1Richtlijn kapitaalvereisten.

2Banken van groep 1 zijn banken met tier 1-kapitaal van meer dan 3 miljard EUR, goed gediversifieerd en internationaal actief. Alle andere banken worden als banken van groep 2 beschouwd.

3Zie ec.europa.eu/internal_market/bank/regcapital

4Bear Sterns, Lehman Brothers, Northern Rock, HBOS, Bradford en Bingley.

5Hybriden zijn effecten met kenmerken van zowel eigen als vreemd vermogen.

6Het instrument moet beschikbaar zijn om, zowel op going concern-basis als in liquidatie, verliezen op te vangen en deposito's te ondersteunen.

7Het instrument moet permanent beschikbaar zijn, zodat er geen twijfel aan kan bestaan dat het in stressvolle perioden depositohouders en andere crediteuren kan ondersteunen.

8Het instrument moet van die aard zijn dat in stressvolle perioden niet-cumulatief uitstel of staking van uitkering van coupons of dividenden mogelijk is.

9Het risico dat de tegenpartij bij een transactie in gebreke blijft voordat de definitieve afwikkeling van de met de transactie samenhangende kasstromen heeft plaatsgevonden.

10Bij een repocontract (retrocessieovereenkomst) gaat de kredietnemer ermee akkoord een effect aan een kredietgever te verkopen en op een latere datum dit effect tegen een vastgestelde prijs weer van de kredietgever terug te kopen.

11Repotransacties worden afgesloten om de beschikking te krijgen over liquide middelen, maar in verband met de financiering van effecten worden repotransacties afgesloten om tijdelijk over effecten te kunnen beschikken voor andere doeleinden, zoals het voldoen aan een leveringsverplichting uit hoofde van een shortpositie.

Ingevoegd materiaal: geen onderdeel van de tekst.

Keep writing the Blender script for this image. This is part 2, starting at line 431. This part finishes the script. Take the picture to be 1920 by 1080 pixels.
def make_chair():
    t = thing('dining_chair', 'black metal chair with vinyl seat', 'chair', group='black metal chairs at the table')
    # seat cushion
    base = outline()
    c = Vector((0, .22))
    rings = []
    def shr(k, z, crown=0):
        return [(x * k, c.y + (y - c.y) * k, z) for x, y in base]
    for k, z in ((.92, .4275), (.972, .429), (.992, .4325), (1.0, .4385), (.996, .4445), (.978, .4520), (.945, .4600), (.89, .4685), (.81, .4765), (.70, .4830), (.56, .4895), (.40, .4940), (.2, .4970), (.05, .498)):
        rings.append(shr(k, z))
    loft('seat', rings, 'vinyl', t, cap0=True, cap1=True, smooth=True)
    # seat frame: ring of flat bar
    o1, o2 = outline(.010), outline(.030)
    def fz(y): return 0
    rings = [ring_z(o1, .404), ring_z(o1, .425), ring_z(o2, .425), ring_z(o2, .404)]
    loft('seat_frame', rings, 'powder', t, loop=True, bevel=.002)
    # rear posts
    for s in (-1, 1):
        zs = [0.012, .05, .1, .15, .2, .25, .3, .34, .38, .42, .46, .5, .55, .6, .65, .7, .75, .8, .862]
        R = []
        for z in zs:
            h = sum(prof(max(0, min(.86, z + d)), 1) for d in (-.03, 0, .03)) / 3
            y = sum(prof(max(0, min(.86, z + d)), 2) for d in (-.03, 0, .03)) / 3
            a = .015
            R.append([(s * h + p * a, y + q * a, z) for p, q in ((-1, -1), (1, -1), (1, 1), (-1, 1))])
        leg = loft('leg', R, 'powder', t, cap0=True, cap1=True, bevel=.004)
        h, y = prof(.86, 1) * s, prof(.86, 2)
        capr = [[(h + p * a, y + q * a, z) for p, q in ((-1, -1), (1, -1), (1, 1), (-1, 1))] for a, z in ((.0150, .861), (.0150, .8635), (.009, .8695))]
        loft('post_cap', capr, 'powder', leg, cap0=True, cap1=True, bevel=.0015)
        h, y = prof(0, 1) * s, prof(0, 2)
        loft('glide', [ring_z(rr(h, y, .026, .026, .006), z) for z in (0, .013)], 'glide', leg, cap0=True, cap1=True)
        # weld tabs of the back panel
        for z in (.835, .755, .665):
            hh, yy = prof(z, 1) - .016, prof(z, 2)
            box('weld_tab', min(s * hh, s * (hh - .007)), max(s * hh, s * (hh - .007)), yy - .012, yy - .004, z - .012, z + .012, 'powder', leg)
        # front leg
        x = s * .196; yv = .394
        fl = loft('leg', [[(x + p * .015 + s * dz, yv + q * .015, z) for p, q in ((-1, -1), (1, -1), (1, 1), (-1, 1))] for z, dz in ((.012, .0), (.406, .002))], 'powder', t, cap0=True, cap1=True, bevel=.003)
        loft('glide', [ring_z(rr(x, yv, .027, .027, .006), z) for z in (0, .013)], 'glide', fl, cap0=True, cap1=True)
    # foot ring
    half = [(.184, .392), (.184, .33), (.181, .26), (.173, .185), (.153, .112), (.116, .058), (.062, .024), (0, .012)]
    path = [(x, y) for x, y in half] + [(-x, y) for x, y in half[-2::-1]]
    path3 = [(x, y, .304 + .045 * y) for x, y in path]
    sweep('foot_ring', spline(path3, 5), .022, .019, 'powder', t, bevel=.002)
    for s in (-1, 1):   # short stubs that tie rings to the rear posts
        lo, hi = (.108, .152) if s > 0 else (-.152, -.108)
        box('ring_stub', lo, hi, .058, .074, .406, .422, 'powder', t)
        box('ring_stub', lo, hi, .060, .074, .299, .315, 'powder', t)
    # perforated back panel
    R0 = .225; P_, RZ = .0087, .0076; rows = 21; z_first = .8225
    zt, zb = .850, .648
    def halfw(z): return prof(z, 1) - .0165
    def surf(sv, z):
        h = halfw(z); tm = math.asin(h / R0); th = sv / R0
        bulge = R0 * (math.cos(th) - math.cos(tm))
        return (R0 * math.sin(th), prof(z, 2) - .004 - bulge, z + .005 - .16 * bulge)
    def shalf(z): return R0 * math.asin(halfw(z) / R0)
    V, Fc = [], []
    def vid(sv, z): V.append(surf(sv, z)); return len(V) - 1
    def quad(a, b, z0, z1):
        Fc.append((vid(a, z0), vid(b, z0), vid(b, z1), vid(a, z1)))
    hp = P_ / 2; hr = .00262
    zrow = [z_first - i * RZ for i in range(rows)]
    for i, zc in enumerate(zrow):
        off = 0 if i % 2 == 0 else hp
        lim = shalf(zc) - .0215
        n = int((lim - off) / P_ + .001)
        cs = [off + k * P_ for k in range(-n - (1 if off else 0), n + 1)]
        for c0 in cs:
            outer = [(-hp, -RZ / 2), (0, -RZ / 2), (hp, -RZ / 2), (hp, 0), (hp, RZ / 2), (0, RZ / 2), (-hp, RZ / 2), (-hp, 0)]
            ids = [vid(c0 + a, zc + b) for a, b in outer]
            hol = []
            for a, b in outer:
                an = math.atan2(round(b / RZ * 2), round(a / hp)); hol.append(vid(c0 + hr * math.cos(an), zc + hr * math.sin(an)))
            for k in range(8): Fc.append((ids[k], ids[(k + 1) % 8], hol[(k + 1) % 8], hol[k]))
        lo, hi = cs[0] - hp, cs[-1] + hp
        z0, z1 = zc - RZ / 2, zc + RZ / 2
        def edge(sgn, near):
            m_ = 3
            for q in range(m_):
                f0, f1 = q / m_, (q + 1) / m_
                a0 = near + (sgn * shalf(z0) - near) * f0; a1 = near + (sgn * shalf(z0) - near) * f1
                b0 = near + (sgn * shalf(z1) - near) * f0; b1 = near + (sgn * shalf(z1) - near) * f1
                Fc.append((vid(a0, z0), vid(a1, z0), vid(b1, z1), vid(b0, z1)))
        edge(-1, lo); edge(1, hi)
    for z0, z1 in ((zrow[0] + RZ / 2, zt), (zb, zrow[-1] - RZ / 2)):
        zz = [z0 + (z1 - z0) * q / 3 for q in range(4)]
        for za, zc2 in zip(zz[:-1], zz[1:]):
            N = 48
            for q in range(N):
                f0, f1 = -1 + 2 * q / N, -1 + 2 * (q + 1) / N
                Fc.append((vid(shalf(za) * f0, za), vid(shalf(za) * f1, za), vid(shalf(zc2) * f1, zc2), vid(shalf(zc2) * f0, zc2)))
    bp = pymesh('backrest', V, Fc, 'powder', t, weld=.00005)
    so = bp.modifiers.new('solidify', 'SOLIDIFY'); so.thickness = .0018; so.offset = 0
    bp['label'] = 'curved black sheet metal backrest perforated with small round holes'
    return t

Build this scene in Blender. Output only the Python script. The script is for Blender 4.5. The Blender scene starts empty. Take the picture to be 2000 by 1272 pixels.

12Een entiteit die als een tussenpartij fungeert tussen tegenpartijen bij contracten op een of meer financiële markten en koper van elke verkoper en verkoper van elke koper wordt.

13Het feit dat de bevoegde autoriteiten of lidstaten uit een aantal alternatieven kunnen kiezen om aan een gegeven bepaling te voldoen.

14Het feit dat bevoegde autoriteiten of lidstaten kunnen kiezen of zij een gegeven bepaling toepassen.

15Van dit bedrag is 37 miljard euro (gemeten in tier 1-kapitaal) aan het RKV III-voorstel toe te schrijven.